▸ Short exercise
Go over the listing below line by line and tally those containing "scene". Give only the tally.

○ ○ ○ ○ ○ ○ ○

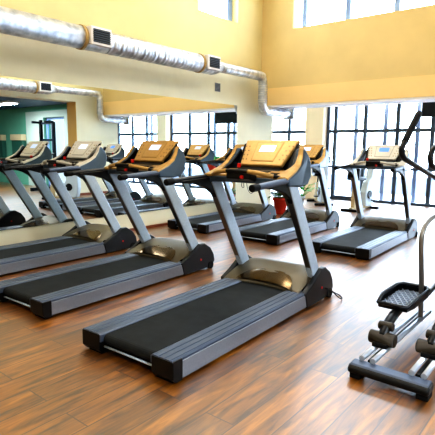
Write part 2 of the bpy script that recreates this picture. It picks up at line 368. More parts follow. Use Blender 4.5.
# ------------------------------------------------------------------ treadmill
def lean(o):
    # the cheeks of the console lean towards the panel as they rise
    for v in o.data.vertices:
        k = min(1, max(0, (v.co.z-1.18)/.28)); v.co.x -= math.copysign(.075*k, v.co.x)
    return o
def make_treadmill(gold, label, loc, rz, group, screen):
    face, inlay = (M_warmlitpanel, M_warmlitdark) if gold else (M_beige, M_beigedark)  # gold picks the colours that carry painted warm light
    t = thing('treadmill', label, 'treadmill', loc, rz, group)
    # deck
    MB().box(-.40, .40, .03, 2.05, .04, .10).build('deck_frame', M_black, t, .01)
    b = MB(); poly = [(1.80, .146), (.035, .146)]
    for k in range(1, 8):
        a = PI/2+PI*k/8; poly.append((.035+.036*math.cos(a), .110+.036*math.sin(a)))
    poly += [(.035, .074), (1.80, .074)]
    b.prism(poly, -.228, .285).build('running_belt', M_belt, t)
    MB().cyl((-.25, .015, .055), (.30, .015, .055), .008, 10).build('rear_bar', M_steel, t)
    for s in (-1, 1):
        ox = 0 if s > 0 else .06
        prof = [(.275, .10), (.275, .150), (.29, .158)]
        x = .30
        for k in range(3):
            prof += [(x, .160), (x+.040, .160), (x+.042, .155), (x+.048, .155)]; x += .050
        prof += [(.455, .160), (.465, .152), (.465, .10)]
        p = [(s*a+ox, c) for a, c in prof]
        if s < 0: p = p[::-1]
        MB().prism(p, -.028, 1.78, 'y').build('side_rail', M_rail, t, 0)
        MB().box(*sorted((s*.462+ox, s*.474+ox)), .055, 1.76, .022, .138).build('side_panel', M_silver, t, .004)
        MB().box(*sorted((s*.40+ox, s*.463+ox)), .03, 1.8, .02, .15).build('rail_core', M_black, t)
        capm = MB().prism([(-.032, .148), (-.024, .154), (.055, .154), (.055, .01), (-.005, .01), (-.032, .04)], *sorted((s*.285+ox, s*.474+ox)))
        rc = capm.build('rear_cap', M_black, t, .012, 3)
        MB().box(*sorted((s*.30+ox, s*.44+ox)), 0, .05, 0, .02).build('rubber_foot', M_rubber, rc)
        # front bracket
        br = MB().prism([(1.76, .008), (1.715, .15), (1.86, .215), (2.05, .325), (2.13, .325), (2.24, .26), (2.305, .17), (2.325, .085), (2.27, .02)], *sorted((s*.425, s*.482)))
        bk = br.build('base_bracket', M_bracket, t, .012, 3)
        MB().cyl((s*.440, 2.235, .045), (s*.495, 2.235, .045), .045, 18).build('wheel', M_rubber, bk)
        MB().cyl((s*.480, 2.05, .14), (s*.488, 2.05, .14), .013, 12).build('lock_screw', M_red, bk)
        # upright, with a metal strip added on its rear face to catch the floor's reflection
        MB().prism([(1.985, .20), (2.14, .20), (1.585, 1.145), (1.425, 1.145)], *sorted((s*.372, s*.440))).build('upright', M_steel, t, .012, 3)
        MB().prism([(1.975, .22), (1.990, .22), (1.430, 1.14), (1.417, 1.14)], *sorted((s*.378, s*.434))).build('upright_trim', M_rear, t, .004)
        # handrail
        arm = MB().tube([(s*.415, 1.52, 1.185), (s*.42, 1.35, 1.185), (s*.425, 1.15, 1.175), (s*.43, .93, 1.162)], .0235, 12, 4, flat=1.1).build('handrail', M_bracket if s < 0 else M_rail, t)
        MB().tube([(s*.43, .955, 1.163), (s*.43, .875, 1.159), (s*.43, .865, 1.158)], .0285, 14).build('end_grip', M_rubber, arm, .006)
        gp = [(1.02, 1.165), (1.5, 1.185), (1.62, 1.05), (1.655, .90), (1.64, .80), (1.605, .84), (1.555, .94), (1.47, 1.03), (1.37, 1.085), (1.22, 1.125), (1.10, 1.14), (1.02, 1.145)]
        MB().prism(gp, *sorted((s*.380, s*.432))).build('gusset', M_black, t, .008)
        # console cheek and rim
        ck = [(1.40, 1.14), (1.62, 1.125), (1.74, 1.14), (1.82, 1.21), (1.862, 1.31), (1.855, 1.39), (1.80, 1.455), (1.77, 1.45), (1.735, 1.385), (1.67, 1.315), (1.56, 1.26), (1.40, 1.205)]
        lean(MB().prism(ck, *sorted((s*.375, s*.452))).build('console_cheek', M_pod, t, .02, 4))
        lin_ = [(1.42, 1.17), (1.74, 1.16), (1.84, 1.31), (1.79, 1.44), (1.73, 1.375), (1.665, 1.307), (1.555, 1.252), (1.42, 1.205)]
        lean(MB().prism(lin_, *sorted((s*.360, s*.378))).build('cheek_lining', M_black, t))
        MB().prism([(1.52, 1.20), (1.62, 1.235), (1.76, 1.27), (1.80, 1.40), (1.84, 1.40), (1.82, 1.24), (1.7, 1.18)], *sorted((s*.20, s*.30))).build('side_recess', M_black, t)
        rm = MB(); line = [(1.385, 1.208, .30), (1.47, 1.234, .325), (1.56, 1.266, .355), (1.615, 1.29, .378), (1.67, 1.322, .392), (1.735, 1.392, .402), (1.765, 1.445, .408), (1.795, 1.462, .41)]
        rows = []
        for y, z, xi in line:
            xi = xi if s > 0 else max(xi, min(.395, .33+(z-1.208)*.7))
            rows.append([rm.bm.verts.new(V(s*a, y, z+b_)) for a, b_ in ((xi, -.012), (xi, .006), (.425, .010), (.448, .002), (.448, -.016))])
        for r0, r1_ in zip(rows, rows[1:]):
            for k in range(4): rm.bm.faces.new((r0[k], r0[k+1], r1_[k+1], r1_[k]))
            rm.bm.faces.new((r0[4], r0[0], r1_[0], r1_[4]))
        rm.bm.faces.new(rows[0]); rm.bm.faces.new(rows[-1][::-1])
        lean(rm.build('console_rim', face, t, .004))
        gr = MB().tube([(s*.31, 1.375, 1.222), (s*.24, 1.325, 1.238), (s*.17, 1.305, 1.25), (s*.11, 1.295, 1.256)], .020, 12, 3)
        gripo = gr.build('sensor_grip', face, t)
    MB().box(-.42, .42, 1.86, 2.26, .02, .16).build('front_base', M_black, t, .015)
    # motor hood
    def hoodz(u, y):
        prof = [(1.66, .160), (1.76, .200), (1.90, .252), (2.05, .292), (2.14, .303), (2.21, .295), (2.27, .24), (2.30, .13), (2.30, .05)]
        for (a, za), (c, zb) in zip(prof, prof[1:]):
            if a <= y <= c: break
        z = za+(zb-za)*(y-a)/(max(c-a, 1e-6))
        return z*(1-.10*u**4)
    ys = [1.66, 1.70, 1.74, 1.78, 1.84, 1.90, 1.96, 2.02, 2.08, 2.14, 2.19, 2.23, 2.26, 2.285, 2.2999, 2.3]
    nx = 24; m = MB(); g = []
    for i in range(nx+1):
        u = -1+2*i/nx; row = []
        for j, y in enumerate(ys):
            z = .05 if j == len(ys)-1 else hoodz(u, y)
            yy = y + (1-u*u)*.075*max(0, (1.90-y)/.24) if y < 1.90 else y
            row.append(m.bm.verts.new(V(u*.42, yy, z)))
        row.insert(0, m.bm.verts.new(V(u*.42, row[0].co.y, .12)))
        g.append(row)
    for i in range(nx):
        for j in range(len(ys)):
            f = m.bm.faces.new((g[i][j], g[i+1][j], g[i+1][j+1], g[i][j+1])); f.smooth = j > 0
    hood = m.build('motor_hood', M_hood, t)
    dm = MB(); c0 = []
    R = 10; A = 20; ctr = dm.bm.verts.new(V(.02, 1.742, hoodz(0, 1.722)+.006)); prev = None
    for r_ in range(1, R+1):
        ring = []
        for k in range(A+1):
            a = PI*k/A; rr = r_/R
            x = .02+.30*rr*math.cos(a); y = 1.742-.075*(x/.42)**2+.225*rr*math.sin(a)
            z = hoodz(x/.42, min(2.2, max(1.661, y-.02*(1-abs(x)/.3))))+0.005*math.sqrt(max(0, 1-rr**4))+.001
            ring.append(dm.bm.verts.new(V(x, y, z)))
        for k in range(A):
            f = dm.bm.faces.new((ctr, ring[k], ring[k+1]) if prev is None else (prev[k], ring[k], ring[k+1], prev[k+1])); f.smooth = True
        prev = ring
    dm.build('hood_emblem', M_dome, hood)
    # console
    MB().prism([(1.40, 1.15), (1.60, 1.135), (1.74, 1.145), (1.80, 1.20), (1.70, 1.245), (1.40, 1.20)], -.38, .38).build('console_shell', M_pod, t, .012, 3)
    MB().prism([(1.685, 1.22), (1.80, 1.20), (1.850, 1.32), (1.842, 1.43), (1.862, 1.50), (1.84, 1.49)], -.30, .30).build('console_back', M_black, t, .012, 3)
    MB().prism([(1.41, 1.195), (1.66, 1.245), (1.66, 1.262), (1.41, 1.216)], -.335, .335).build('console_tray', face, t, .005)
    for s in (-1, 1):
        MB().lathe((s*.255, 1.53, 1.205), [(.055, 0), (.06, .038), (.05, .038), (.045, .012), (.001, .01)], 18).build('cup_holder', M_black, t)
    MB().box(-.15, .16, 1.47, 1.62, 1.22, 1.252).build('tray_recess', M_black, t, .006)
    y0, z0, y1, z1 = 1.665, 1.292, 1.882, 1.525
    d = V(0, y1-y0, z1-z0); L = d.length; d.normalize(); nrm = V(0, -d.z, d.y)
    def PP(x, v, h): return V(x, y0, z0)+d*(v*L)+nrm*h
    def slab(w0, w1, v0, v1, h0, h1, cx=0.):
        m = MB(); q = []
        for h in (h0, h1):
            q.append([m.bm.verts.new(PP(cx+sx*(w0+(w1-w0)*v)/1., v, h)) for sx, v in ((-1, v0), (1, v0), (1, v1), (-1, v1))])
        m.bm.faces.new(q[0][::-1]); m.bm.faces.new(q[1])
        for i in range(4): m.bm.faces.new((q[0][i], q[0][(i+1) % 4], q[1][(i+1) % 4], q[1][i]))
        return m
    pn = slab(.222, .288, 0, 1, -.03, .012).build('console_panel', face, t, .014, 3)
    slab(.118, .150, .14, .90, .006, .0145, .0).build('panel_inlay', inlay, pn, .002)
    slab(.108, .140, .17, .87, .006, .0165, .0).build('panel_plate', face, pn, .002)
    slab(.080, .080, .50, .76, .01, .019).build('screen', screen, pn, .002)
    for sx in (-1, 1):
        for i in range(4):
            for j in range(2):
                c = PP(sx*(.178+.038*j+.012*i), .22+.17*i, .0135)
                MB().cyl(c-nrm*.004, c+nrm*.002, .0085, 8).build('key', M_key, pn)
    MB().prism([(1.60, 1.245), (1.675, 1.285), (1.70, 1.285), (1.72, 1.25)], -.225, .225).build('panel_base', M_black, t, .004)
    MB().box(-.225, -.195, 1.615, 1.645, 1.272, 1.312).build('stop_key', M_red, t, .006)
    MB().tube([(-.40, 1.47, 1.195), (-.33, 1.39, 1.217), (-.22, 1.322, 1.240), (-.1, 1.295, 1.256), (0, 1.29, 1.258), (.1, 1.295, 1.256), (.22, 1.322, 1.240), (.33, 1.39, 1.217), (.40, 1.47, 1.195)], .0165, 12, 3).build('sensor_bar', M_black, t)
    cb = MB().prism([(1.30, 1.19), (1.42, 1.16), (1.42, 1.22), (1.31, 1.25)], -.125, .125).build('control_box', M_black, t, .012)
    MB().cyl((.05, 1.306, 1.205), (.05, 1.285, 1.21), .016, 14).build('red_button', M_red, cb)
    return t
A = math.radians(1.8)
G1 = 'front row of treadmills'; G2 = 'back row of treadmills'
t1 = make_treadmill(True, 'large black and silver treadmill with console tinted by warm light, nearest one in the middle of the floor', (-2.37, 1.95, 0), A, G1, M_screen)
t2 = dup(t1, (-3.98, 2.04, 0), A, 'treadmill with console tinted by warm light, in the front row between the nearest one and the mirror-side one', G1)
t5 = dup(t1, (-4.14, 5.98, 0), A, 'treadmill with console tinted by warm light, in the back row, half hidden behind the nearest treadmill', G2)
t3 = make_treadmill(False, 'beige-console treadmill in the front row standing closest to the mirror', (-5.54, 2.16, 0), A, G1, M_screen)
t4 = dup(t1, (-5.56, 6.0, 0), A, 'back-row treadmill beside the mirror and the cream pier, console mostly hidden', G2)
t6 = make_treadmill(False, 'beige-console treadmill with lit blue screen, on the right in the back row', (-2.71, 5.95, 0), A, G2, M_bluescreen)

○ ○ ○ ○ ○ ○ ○

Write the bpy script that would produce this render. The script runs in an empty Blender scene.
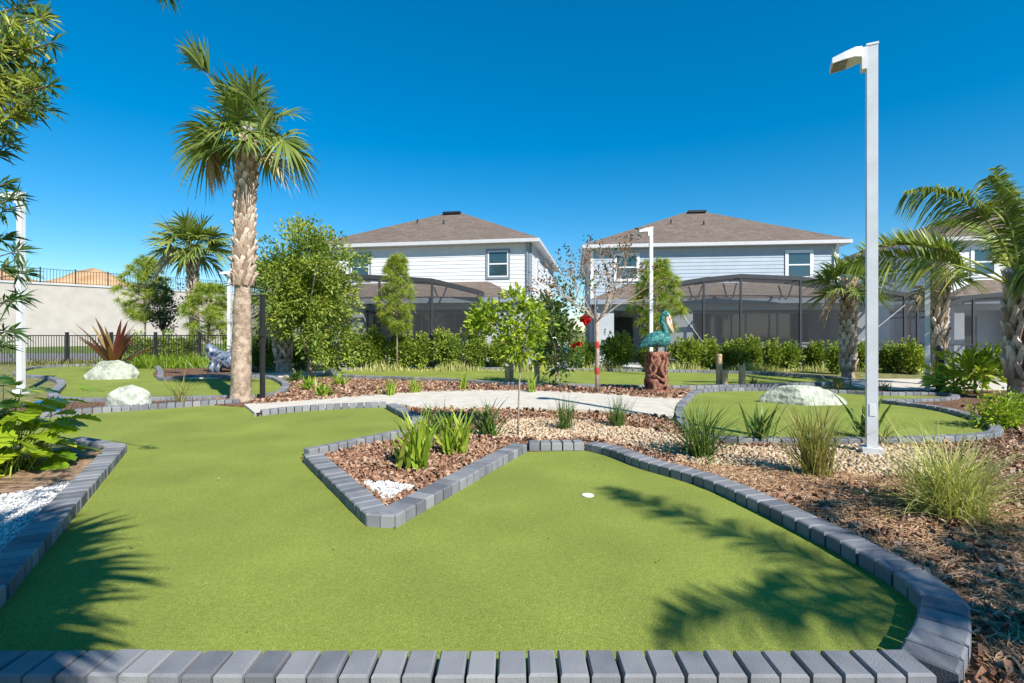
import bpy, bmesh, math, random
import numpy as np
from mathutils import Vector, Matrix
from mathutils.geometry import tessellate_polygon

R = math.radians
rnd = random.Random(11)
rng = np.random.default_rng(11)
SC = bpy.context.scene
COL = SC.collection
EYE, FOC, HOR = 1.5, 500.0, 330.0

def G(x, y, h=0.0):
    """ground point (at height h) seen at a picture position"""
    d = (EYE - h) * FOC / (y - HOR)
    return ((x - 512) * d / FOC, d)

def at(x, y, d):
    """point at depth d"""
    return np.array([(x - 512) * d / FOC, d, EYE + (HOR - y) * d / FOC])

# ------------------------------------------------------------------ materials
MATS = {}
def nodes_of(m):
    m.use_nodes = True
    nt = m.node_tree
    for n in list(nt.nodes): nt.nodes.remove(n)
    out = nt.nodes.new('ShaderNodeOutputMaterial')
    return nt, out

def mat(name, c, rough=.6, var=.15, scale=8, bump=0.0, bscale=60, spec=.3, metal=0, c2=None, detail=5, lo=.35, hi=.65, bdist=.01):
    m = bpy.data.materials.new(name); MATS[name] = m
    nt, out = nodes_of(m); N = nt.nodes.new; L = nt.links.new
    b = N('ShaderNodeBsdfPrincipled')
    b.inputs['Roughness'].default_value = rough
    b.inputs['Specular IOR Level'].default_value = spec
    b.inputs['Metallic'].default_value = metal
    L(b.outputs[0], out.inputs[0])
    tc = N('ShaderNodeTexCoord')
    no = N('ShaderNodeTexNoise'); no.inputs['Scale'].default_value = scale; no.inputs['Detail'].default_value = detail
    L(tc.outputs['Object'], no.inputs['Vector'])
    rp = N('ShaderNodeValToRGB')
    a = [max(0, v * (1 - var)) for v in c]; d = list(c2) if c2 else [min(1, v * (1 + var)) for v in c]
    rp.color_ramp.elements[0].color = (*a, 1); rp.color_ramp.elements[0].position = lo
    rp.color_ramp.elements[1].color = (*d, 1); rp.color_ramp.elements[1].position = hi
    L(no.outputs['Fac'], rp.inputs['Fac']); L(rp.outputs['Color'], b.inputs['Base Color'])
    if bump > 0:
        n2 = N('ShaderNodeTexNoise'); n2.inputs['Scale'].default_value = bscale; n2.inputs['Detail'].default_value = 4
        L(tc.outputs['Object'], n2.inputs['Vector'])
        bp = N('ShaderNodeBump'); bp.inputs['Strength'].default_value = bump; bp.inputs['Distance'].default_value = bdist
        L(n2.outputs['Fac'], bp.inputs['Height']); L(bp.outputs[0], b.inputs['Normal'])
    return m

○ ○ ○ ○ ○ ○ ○

▸ Result of this exercise
2